— begin —

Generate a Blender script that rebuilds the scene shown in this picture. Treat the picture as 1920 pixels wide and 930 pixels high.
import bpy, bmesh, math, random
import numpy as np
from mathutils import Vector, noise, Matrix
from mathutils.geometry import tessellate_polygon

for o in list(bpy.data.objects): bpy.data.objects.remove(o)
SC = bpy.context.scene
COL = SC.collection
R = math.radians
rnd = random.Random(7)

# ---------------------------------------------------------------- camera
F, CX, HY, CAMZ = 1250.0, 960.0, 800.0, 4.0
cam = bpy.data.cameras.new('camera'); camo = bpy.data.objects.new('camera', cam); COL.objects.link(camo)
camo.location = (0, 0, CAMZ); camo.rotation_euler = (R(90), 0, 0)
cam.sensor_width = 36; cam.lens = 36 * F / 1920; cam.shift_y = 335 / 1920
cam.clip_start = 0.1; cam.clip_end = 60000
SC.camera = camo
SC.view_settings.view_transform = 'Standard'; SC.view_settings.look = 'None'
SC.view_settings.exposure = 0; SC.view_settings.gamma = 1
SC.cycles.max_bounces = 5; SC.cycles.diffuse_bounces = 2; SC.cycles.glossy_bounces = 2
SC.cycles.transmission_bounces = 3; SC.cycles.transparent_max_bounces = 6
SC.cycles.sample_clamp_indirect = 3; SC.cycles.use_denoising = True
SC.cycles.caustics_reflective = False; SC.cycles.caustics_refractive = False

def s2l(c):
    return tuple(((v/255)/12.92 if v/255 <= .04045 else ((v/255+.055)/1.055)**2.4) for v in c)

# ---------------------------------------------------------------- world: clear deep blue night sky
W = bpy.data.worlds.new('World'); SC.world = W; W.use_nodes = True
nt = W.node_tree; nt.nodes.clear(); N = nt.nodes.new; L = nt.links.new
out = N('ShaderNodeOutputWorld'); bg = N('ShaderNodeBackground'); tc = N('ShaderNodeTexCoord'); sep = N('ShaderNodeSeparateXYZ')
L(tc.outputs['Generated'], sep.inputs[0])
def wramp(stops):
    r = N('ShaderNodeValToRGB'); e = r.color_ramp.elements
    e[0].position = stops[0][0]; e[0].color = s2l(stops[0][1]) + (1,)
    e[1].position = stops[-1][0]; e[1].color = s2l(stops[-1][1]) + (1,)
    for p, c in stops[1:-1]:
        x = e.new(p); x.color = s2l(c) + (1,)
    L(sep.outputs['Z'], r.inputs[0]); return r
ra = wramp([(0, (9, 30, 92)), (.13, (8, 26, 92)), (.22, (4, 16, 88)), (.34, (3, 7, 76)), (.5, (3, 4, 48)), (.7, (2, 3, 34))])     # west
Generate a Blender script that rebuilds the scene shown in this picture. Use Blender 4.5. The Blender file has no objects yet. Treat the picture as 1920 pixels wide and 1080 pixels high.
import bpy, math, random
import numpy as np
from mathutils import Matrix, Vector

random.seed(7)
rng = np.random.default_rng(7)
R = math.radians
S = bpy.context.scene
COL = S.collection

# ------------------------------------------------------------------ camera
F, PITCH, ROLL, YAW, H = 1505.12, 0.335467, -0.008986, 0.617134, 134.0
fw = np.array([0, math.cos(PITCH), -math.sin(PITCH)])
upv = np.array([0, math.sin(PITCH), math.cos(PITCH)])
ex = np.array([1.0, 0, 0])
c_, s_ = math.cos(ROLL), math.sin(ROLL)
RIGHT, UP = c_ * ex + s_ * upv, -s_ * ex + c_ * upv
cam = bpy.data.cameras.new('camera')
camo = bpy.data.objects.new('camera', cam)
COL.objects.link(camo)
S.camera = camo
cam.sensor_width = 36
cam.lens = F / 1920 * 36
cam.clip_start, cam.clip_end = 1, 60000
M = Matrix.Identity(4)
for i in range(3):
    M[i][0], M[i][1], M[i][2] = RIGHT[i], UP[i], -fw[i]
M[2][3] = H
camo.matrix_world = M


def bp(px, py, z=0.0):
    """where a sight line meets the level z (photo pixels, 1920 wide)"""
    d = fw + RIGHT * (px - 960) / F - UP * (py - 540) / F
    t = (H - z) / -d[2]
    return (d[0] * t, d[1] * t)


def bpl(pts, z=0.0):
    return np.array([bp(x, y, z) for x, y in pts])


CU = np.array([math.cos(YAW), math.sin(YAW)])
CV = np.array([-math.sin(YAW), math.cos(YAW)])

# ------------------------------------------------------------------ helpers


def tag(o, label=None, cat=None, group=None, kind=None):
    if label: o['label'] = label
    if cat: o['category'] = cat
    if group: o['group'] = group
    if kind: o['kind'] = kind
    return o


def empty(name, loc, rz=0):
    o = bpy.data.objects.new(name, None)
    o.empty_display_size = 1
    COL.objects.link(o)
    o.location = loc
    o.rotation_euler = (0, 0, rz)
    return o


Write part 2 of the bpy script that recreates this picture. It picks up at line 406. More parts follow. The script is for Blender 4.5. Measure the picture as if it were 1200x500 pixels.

— end —

Each record above should be restated word for word.

**Exercise output:**
Generate a Blender script that rebuilds the scene shown in this picture. Treat the picture as 1920 pixels wide and 930 pixels high.
import bpy, bmesh, math, random
import numpy as np
from mathutils import Vector, noise, Matrix
from mathutils.geometry import tessellate_polygon

for o in list(bpy.data.objects): bpy.data.objects.remove(o)
SC = bpy.context.scene
COL = SC.collection
R = math.radians
rnd = random.Random(7)

# ---------------------------------------------------------------- camera
F, CX, HY, CAMZ = 1250.0, 960.0, 800.0, 4.0
cam = bpy.data.cameras.new('camera'); camo = bpy.data.objects.new('camera', cam); COL.objects.link(camo)
camo.location = (0, 0, CAMZ); camo.rotation_euler = (R(90), 0, 0)
cam.sensor_width = 36; cam.lens = 36 * F / 1920; cam.shift_y = 335 / 1920
cam.clip_start = 0.1; cam.clip_end = 60000
SC.camera = camo
SC.view_settings.view_transform = 'Standard'; SC.view_settings.look = 'None'
SC.view_settings.exposure = 0; SC.view_settings.gamma = 1
SC.cycles.max_bounces = 5; SC.cycles.diffuse_bounces = 2; SC.cycles.glossy_bounces = 2
SC.cycles.transmission_bounces = 3; SC.cycles.transparent_max_bounces = 6
SC.cycles.sample_clamp_indirect = 3; SC.cycles.use_denoising = True
SC.cycles.caustics_reflective = False; SC.cycles.caustics_refractive = False

def s2l(c):
    return tuple(((v/255)/12.92 if v/255 <= .04045 else ((v/255+.055)/1.055)**2.4) for v in c)

# ---------------------------------------------------------------- world: clear deep blue night sky
W = bpy.data.worlds.new('World'); SC.world = W; W.use_nodes = True
nt = W.node_tree; nt.nodes.clear(); N = nt.nodes.new; L = nt.links.new
out = N('ShaderNodeOutputWorld'); bg = N('ShaderNodeBackground'); tc = N('ShaderNodeTexCoord'); sep = N('ShaderNodeSeparateXYZ')
L(tc.outputs['Generated'], sep.inputs[0])
def wramp(stops):
    r = N('ShaderNodeValToRGB'); e = r.color_ramp.elements
    e[0].position = stops[0][0]; e[0].color = s2l(stops[0][1]) + (1,)
    e[1].position = stops[-1][0]; e[1].color = s2l(stops[-1][1]) + (1,)
    for p, c in stops[1:-1]:
        x = e.new(p); x.color = s2l(c) + (1,)
    L(sep.outputs['Z'], r.inputs[0]); return r
ra = wramp([(0, (9, 30, 92)), (.13, (8, 26, 92)), (.22, (4, 16, 88)), (.34, (3, 7, 76)), (.5, (3, 4, 48)), (.7, (2, 3, 34))])     # west
Generate a Blender script that rebuilds the scene shown in this picture. Use Blender 4.5. The Blender file has no objects yet. Treat the picture as 1920 pixels wide and 1080 pixels high.
import bpy, math, random
import numpy as np
from mathutils import Matrix, Vector

random.seed(7)
rng = np.random.default_rng(7)
R = math.radians
S = bpy.context.scene
COL = S.collection

# ------------------------------------------------------------------ camera
F, PITCH, ROLL, YAW, H = 1505.12, 0.335467, -0.008986, 0.617134, 134.0
fw = np.array([0, math.cos(PITCH), -math.sin(PITCH)])
upv = np.array([0, math.sin(PITCH), math.cos(PITCH)])
ex = np.array([1.0, 0, 0])
c_, s_ = math.cos(ROLL), math.sin(ROLL)
RIGHT, UP = c_ * ex + s_ * upv, -s_ * ex + c_ * upv
cam = bpy.data.cameras.new('camera')
camo = bpy.data.objects.new('camera', cam)
COL.objects.link(camo)
S.camera = camo
cam.sensor_width = 36
cam.lens = F / 1920 * 36
cam.clip_start, cam.clip_end = 1, 60000
M = Matrix.Identity(4)
for i in range(3):
    M[i][0], M[i][1], M[i][2] = RIGHT[i], UP[i], -fw[i]
M[2][3] = H
camo.matrix_world = M


def bp(px, py, z=0.0):
    """where a sight line meets the level z (photo pixels, 1920 wide)"""
    d = fw + RIGHT * (px - 960) / F - UP * (py - 540) / F
    t = (H - z) / -d[2]
    return (d[0] * t, d[1] * t)


def bpl(pts, z=0.0):
    return np.array([bp(x, y, z) for x, y in pts])


CU = np.array([math.cos(YAW), math.sin(YAW)])
CV = np.array([-math.sin(YAW), math.cos(YAW)])

# ------------------------------------------------------------------ helpers


def tag(o, label=None, cat=None, group=None, kind=None):
    if label: o['label'] = label
    if cat: o['category'] = cat
    if group: o['group'] = group
    if kind: o['kind'] = kind
    return o


def empty(name, loc, rz=0):
    o = bpy.data.objects.new(name, None)
    o.empty_display_size = 1
    COL.objects.link(o)
    o.location = loc
    o.rotation_euler = (0, 0, rz)
    return o


Write part 2 of the bpy script that recreates this picture. It picks up at line 406. More parts follow. The script is for Blender 4.5. Measure the picture as if it were 1200x500 pixels.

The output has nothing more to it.